Couple the word “privilege” with the word “white”, however, and the context for the word “privilege” seems to elude many people. The Collins English Dictionary, for example, gives one definition of privilege as “a special right or advantage that only one person or group has.” As a verb, it says of the word “To privilege someone or something means to treat them better or differently than other people or things rather than treat them all equally.“

That this is what “privilege” means in the context of “white privilege” seems obvious, and this is made clear when you look up the definition of the phrase white privilege itself. It means that by virtue of having been born white—something no white person earned by their own efforts—you have advantages that non-white people don’t.

Before anyone bridles, and starts writing an angry letter along the lines of “I’m white, and I haven’t had any advantages; I, and a lot of other white people I know, have in fact had difficult lives and worked hard for everything we have”: no one is arguing with your experience. Being white is not synonymous with “easy life”, and that is not what white privilege means.

What the phrase does mean is that there may well have been times in your life when—probably without you even knowing it—being white has been an advantage to you. It could have meant that when you sent off a job application, you were more likely to get an interview than a non-white person. A study conducted by Ryerson University and the University of Toronto, in which resumes were sent off to prospective employers, showed that those with English-sounding names were more likely to get called for an interview than those with Asian names, even if the qualifications of the Asian person were stronger (i.e. they had a Master’s degree and the English-sounding applicant did not: see http://bit.ly/2p9uHWf).

If you are white, you are more likely to find it easier to rent an apartment than someone who is not white; in 767 rental discrimination complaints over 10 years, the Quebec Human Rights Commission concluded that one-third were based on ethnic origin and skin colour: see http://bit.ly/2IpuCpV.

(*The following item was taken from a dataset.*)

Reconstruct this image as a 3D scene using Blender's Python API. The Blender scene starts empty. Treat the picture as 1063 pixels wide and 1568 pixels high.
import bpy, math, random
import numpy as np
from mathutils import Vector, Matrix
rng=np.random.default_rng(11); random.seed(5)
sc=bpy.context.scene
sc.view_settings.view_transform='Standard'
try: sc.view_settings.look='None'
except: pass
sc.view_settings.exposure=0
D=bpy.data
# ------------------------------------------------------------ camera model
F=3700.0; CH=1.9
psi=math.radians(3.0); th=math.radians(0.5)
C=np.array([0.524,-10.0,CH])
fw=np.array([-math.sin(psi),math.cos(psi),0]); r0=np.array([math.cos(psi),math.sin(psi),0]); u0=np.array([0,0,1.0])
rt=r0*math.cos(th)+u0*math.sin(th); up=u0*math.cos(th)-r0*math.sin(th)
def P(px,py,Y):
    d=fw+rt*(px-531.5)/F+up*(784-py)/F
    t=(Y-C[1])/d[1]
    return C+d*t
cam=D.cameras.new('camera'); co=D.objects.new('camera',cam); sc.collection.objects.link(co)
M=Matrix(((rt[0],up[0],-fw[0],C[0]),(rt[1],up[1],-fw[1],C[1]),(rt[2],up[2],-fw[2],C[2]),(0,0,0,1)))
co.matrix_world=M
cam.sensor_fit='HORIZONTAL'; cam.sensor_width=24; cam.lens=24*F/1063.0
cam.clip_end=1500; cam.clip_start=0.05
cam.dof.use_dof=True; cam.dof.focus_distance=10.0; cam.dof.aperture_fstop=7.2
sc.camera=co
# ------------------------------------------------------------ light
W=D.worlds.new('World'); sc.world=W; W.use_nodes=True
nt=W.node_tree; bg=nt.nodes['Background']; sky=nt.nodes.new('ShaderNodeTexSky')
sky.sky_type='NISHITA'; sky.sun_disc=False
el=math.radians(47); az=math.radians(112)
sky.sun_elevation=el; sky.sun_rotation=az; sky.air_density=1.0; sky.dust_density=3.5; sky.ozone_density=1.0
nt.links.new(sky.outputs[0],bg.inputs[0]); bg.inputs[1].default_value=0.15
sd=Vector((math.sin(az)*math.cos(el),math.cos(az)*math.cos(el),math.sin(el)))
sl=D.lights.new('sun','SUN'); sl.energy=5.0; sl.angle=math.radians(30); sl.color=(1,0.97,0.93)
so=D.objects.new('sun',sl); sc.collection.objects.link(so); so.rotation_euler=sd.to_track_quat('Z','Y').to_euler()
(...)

If you are white you can go shopping, or drive your car, and be pretty confident you will not be followed or harassed or stopped by security guards or law enforcement officials because of your skin colour. If you are white and show up late for a meeting, people will not generally attribute your lateness to your race.

White privilege is not a moral accusation, nor does it mean that white people do not struggle. It is not meant to try to make white people feel guilty, or promote some sort of reverse racism. What it is meant to do is start a conversation, similar to the ones we have about racism. Many people are obviously finding this difficult, but perhaps that is a good thing. The most important conversations are often the hardest ones to start.